Ce mot offre une idée de profondeur. Pourquoi, dit Voltaire dans ses remarques sur Corneille, dit-on abîmé dans la douleur, dans la tristesse ? C'est que l'on peut y ajouter l'épithète de profonde. Des grammairiens ont reproché à l'Académie d'avoir admis abîmer avec le sens de gâter : un habit abîmé. L'Académie n'a fait en cela que constater un usage, peu élégant sans doute, mais qui est très réel. En tout cas, cet usage n'a point amoindri le mot abîmer, qui garde dans sa plénitude sa grande signification.

HISTORIQUE

XVIe s.

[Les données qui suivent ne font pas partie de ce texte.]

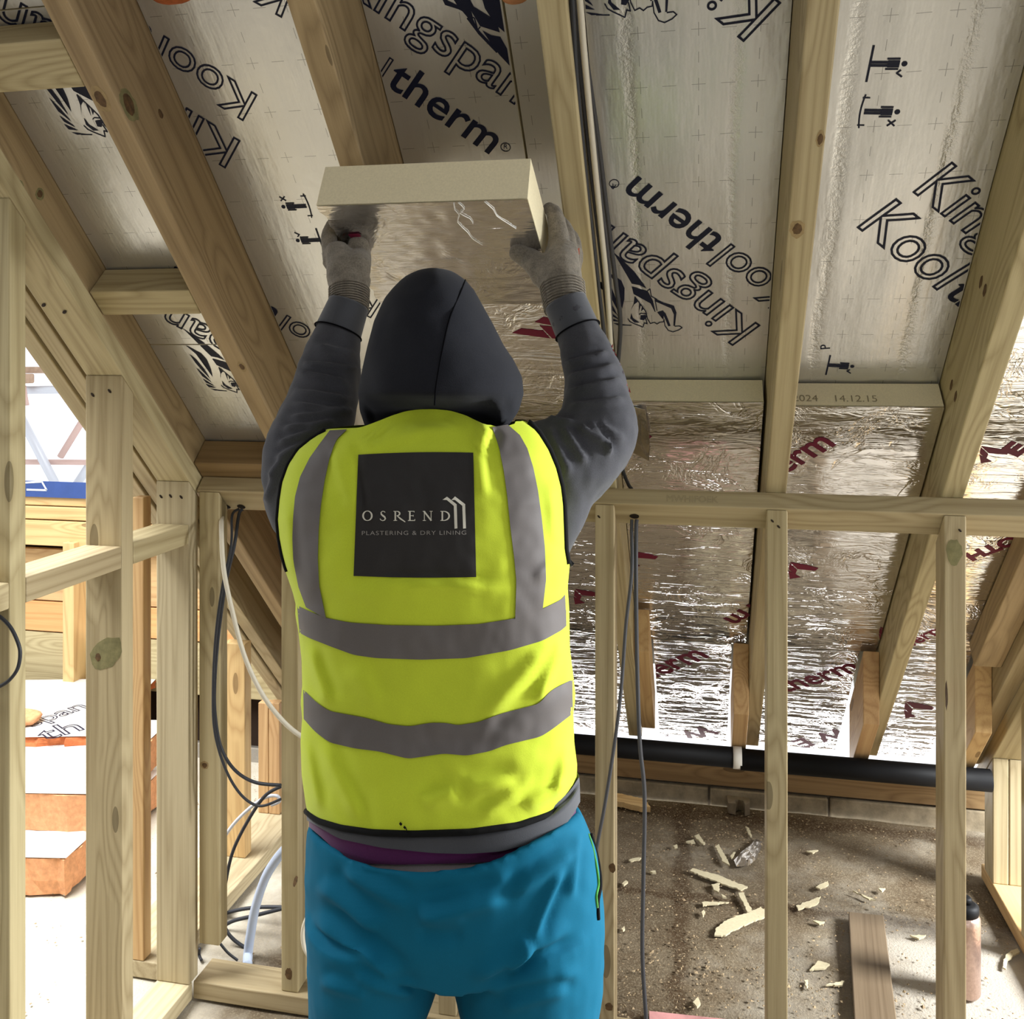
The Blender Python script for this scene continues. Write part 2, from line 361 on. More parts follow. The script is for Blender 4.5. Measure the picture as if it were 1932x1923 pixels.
def hexa(name, A, B, mat, parent=None, bev=0.0025):
    """A timber: four corners of one end, four of the other; its own x axis runs along the grain."""
    A = [Vector(p) for p in A]; B = [Vector(p) for p in B]
    ca, cb = sum(A, Vector())/4, sum(B, Vector())/4
    x = (cb-ca).normalized(); y = (A[1]-A[0]); y = (y-x*y.dot(x)).normalized(); z = x.cross(y)
    Rm = Matrix((x, y, z)).transposed(); c = (ca+cb)/2
    vs = [Rm.transposed() @ (p-c) for p in A+B]
    bm = bmesh.new(); v = [bm.verts.new(p) for p in vs]
    for f in ((3, 2, 1, 0), (4, 5, 6, 7), (0, 1, 5, 4), (1, 2, 6, 5), (2, 3, 7, 6), (3, 0, 4, 7)):
        bm.faces.new([v[i] for i in f])
    bmesh.ops.recalc_face_normals(bm, faces=bm.faces)
    if bev: bmesh.ops.bevel(bm, geom=bm.edges[:], offset=bev, segments=2, affect='EDGES', profile=0.5)
    me = bpy.data.meshes.new(name); bm.to_mesh(me); bm.free()
    mw = Matrix.Translation(c) @ Rm.to_4x4()
    return link(name, me, mat, parent, mw)
def box(name, x0, x1, y0, y1, z0, z1, mat, parent=None, bev=0.0025, axis='z'):
    """An upright or level timber; axis is the grain direction."""
    if axis == 'z':
        A = [(x0, y0, z0), (x1, y0, z0), (x1, y1, z0), (x0, y1, z0)]; B = [(x0, y0, z1), (x1, y0, z1), (x1, y1, z1), (x0, y1, z1)]
    elif axis == 'x':
        A = [(x0, y0, z0), (x0, y1, z0), (x0, y1, z1), (x0, y0, z1)]; B = [(x1, y0, z0), (x1, y1, z0), (x1, y1, z1), (x1, y0, z1)]
    else:
        A = [(x0, y0, z0), (x1, y0, z0), (x1, y0, z1), (x0, y0, z1)]; B = [(x0, y1, z0), (x1, y1, z0), (x1, y1, z1), (x0, y1, z1)]
    return hexa(name, A, B, mat, parent, bev)
def sbox(name, u0, u1, v0, v1, d0, d1, mat, parent=None, bev=0.0025, axis='v'):
    """A piece lying in the roof slope."""
    if axis == 'v':
        A = [SL(u0, v0, d0), SL(u1, v0, d0), SL(u1, v0, d1), SL(u0, v0, d1)]; B = [SL(u0, v1, d0), SL(u1, v1, d0), SL(u1, v1, d1), SL(u0, v1, d1)]
    else:
        A = [SL(u0, v0, d0), SL(u0, v1, d0), SL(u0, v1, d1), SL(u0, v0, d1)]; B = [SL(u1, v0, d0), SL(u1, v1, d0), SL(u1, v1, d1), SL(u1, v0, d1)]
    return hexa(name, A, B, mat, parent, bev)
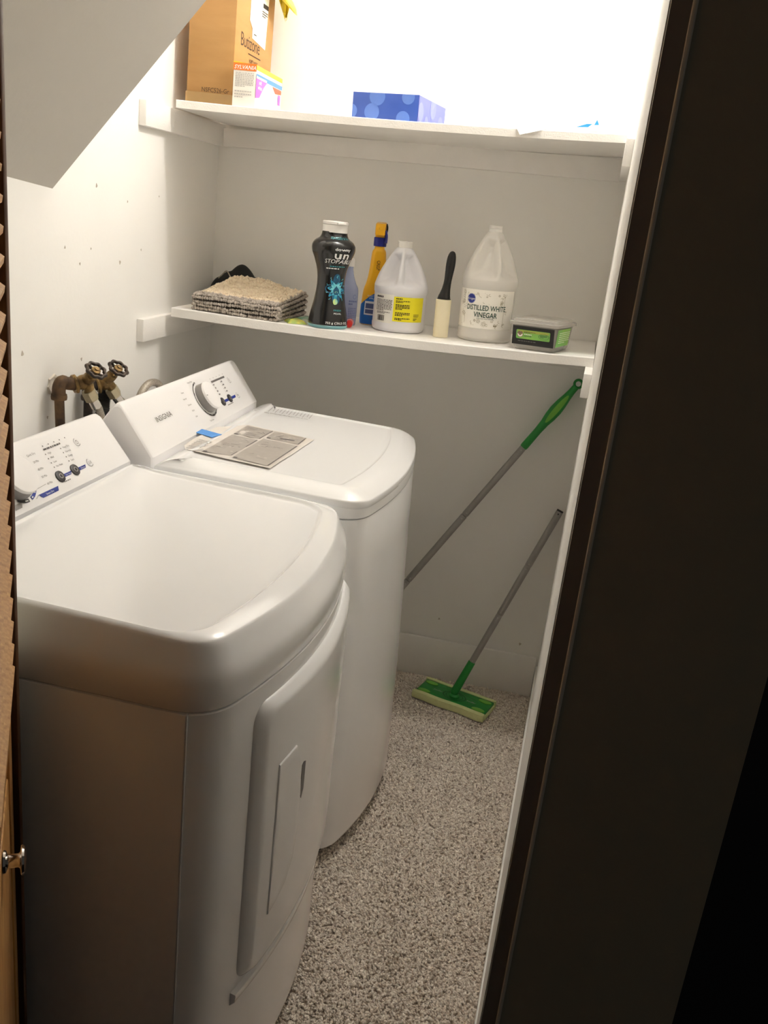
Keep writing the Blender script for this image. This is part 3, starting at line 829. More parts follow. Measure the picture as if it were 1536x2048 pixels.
# ------------------------------------------------------------------ bifold louvred door at the left jamb
def leaf(label, P, d, width, flip=1.0, knob=False):
    """P far bottom corner of the right hand face, d unit direction towards the viewer, louvres above, panel below"""
    root = thing('louvred_door', label, 'door', (P[0], P[1], 0.012), (0, 0, math.atan2(d[1], d[0])), 'folding door leaves')
    # local: x along leaf (towards viewer), y = outward to the right side of the leaf
    T = 0.027; S = 0.045; H = 2.03
    m = M['wood_door']; f = flip
    def bx(nm, x0, x1, y0, y1, z0, z1, par=root, bev=.002): return box(nm, x0, x1, min(y0 * f, y1 * f), max(y0 * f, y1 * f), z0, z1, m, par, bev)
    bx('stile', 0, S, -T, 0, 0, H); bx('stile', width - S, width, -T, 0, 0, H)
    bx('rail', S, width - S, -T, 0, 0, .16); bx('rail', S, width - S, -T, 0, .80, .90); bx('rail', S, width - S, -T, 0, H - .11, H)
    pn = bx('raised_panel', S + .003, width - S - .003, -T + .006, -.006, .155, .805)
    fld = prism('panel_field', [(S + .02, .19), (width - S - .02, .19), (width - S - .02, .77), (S + .02, .77)], -.001 * f if f > 0 else .0, -.007 * f, m, pn, .002, axis='y')
    pitch = 0.0288; z = .905; sl = None
    vv = [(S - .002, -.021 * f, .014), (S - .002, .0075 * f, -.006), (S - .002, .0085 * f, .0005), (S - .002, -.020 * f, .0205)]
    while z < H - .12:
        if sl is None:
            v = vv + [(width - S + .002, a[1], a[2]) for a in vv]
            sl = mesh('louvre_slat', v, [(0, 1, 2, 3), (7, 6, 5, 4), (0, 4, 5, 1), (1, 5, 6, 2), (2, 6, 7, 3), (3, 7, 4, 0)], m, root)
            sl.location.z = z
        else:
            c = sl.copy(); COL.objects.link(c); c.parent = root; c.location.z = z
        z += pitch
    if knob:
        kx, kz = knob
        Mk = frame_z((kx, 0, kz), (0, f, 0))
        k = lathe('door_knob', [(0.0, 0.0), (0.012, 0.0), (0.0115, .0025), (0.0075, .004), (0.007, .0145), (0.0085, .0165), (0.0145, .0172), (0.0158, .0185), (0.0145, .0208), (0.009, .0222), (0.0, .0228)], M['chrome'], root, 28, 40, Mk)
        k['label'] = 'round chrome knob'
    return root
a = radians(90 - 30.3)
dB = Vector((cos(a), -sin(a)))
PL = Vector((0.4800, -1.832)); nL = Vector((-dB.y, dB.x))
leaf('tan louvred wooden folding door leaf with chrome knob at left edge', PL, dB, 0.375, 1.0, knob=(0.196, 0.757))
leaf('tan louvred wooden folding door leaf hidden behind the knobbed leaf', PL - nL * 0.066, dB, 0.375, -1.0)

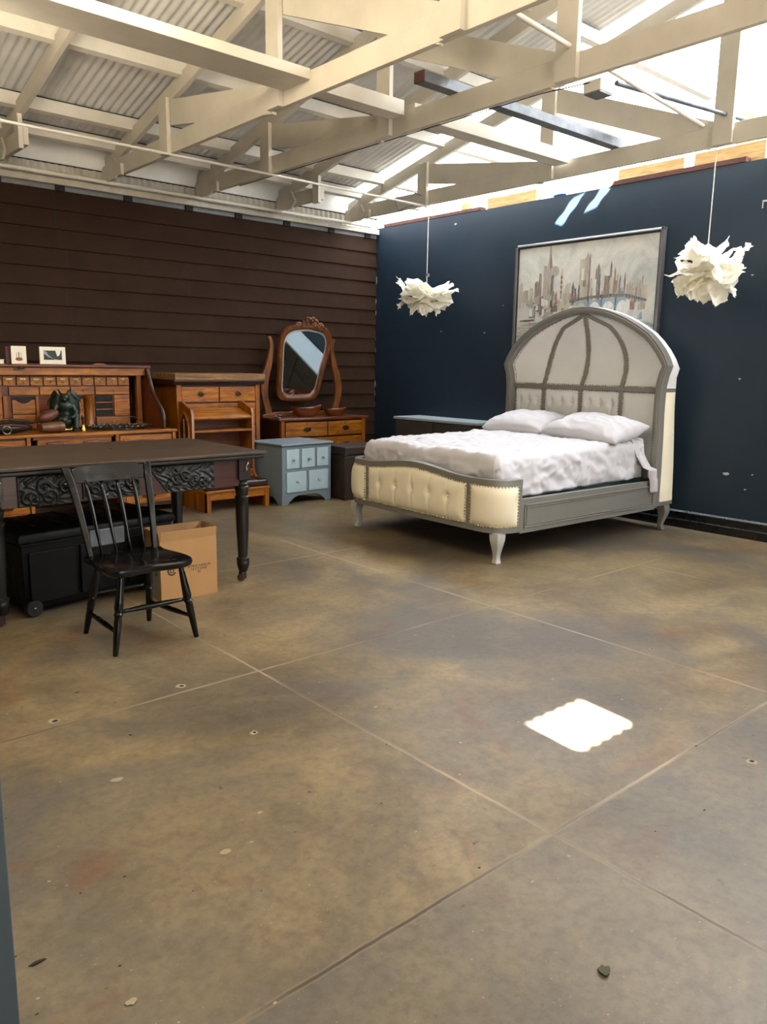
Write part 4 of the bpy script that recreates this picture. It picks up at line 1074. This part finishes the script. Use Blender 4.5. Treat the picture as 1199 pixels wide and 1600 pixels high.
MB().sph((.625,.42,SH+.592),(.03,.012,.016),8,6).box(.56,.66,.41,.43,SH+.578,SH+.584).build('lock_plate', M['darkbrass'], dk, smooth=60)
b = MB(); arc = [(1.27,SH+.60),(1.30,SH+.628),(1.335,SH+.645),(1.40,SH+.645),(1.45,SH+.63),(1.48,SH+.60)]; b.prism(arc,'y',.425,.44); b.build('lift_notch', M['oak'], dk, bev=.003)
MB().box(.13,DX-.13,.78,.80,SH,SH+.60).build('hood_back', M['oak_dark'], dk)
# pigeonholes
PY = .50; PX1 = DX-.275; PX0 = .15; ph_top = SH+.52
cub = MB()
cub.box(PX0,PX1,PY+.02,PY+.27,SH,ph_top); cub.build('pigeonhole_case', M['oak_red'], dk, bev=.002)
MB().box(PX1+.065,PX1+.115,PY-.03,PY+.02,SH,SH+.525).build('hood_stile', M['oak_z'], dk, bev=.003)
wS = .1235; x = PX1-.006; k = 0
while x-wS > PX0:
    o = MB().box(x-wS+.012,x,PY-.006,PY+.03,SH+.425,SH+.51).build('small_drawer', M['oak'], dk, bev=.003); c_ = x-wS/2+.006
    MB().box(c_-.028,c_+.028,PY-.010,PY-.004,SH+.478,SH+.497).build('label_plate', M['brass'], o, bev=.001); knob(o,c_,PY-.006,SH+.458,.0085,M['brass'])
    x -= wS; k += 1
def pd(x0_,x1_,z0_,z1_,name='small_drawer',kn_=True,mat='oak'):
    o = MB().box(PX1-x1_,PX1-x0_,PY-.006,PY+.03,SH+z0_,SH+z1_).build(name, M[mat], dk, bev=.003)
    if kn_: knob(o,PX1-(x0_+x1_)/2,PY-.006,SH+(z0_+z1_)/2,.008,M['brass'])
    return o
pd(.008,.36,.335,.412); pd(.372,.605,.335,.412); pd(.617,.90,.335,.412); pd(.912,1.18,.335,.412)
pd(.008,.36,.01,.105)
o = pd(.008,.17,.115,.325,'cubby_door',False); MB().box(PX1-.15,PX1-.03,PY-.010,PY-.004,SH+.15,SH+.29).build('door_field', M['oak'], o, bev=.003)
b = MB(); b.cur = 0; b.box(PX1-.36,PX1-.185,PY+.012,PY+.022,SH+.115,SH+.325); sl = b.build('letter_slot_shade', M['slot_shade'], dk)  # flat dark panel paints the slot's inner shade
for z in (.18,.25): MB().box(PX1-.36,PX1-.185,PY-.0,PY+.018,SH+z,SH+z+.008).build('slot_shelf', M['oak'], sl)
MB().lathe([(.05,0),(.05,.02),(.042,.03),(.042,.29),(.05,.30),(.05,.315)],(PX1-.43,PY,SH+.008),16).build('column', M['oak_z'], dk, smooth=40)
def scoop(x0_,x1_,z0_,z1_):
    xa, xb = PX1-x1_, PX1-x0_; zt = SH+z1_; wv = xb-xa
    P = [(xa,SH+z0_),(xb,SH+z0_),(xb,zt)]+[(xb-wv*(.15+.7*i/10), zt-.035*sin(pi*i/10)) for i in range(11)]+[(xa,zt)]
    MB().box(xa,xb,PY+.012,PY+.022,SH+z0_,zt+.03).build('cubby_recess_shade', M['slot_shade'], dk); return MB().prism(P,'y',PY-.004,PY+.011).build('scooped_drawer', M['oak'], dk, bev=.003)  # dark panel behind the scoop paints the shaded opening
scoop(.49,.605,.19,.29); pd(.49,.605,.105,.185); pd(.49,.605,.01,.098); scoop(.95,1.16,.16,.29); pd(.95,1.16,.01,.15)
for a_,c_ in ((1.24,1.20),(.635,.61),(.945,.92)): MB().box(PX1-a_,PX1-c_,PY-.01,PY+.02,SH,SH+.325).build('divider', M['oak_z'], dk, bev=.002)
pd(1.25,1.50,.01,.412,'cubby_door',False)
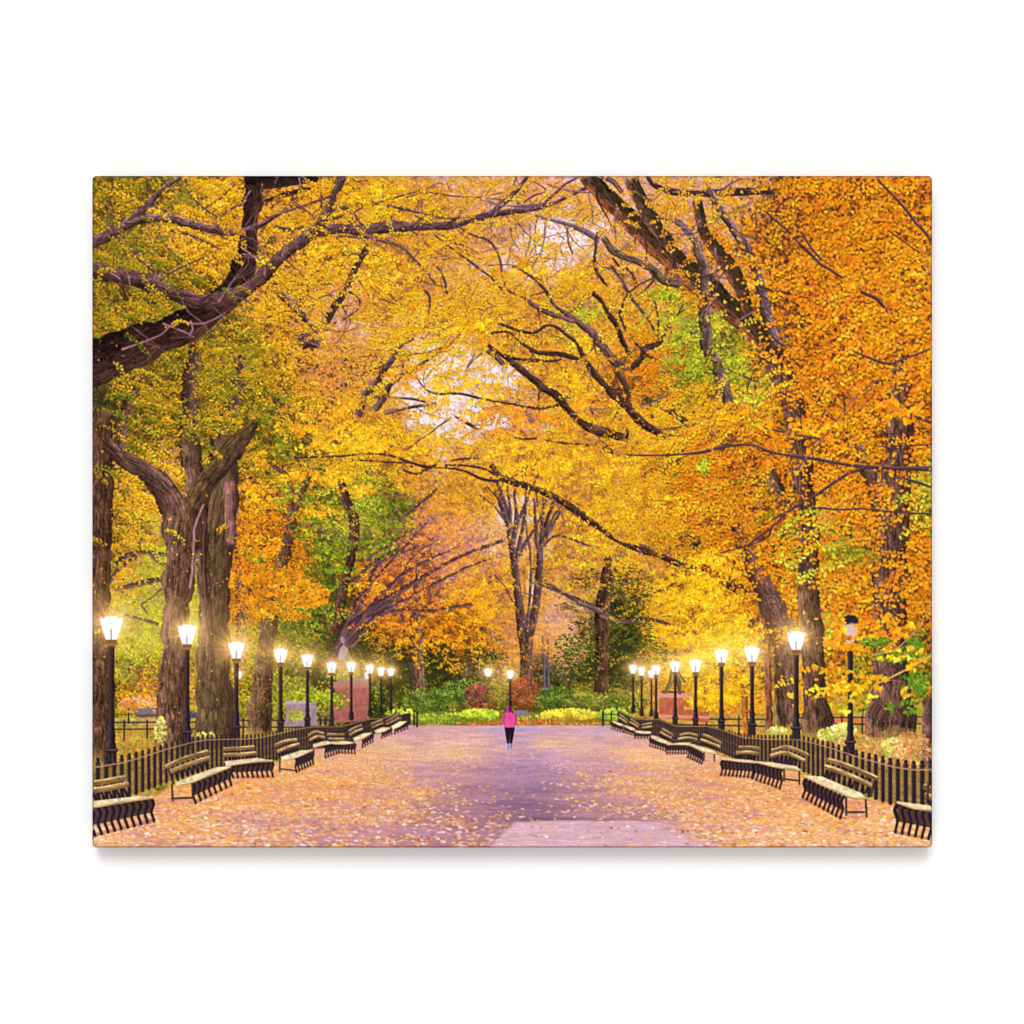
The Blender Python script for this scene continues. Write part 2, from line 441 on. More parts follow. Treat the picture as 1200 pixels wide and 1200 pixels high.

Il estoit homme désordonné, dissolu et desbordé en despense et abysmé de dettes, Amyot, Galba, 26. En toute autre sumptuosité de faire jouer jeux et donner festes publiques, il abysma, par manière de dire, la magnificence de tous ceulx qui s'estoient efforcés d'en faire auparavant, Amyot, César, 6. Si que les nefs sans crainte d'abismer Nageoient en mer à voiles avallées, Marot, II, 249. Dont plus n'auront crainte ne doute, Et deust trembler la terre toute, Et les montagnes abismer Au milieu de la haute mer, Marot, IV, 291. Sers-moi de phare et garde d'abismer [que ne s'abîme] Ma nef qui flotte en si profonde mer, Ronsard, 595. Dont il est necessaire que les uns soient par desespoir jettés en un gouffre qui les abysme, Calvin, Inst. 662. Tous ensemble forment une indissoluble amitié pour abysmer les Lutheriens, Carloix, VIII, 16. Oh ! quantes fois de ton grave sourcy Tu abysmas ce faulx peuple endurcy ! Du Bellay, J. III, 93, verso.

ÉTYMOLOGIE

Abîme ; Berry, abisser ; provenç. abissar ; anc. catal. abisar ; espagn. abismar ; ital. abissare. Le patois du Berry, ainsi que d'autres, ont suivi abyssus et non abyssimus.

SUPPLÉMENT AU DICTIONNAIRE

ABÎMER. Ajoutez :

4En général, maltraiter. Saint Augustin et les deux lettres auxquelles on nous renvoie y sont abîmés, Bayle, La France toute catholique, à la fin.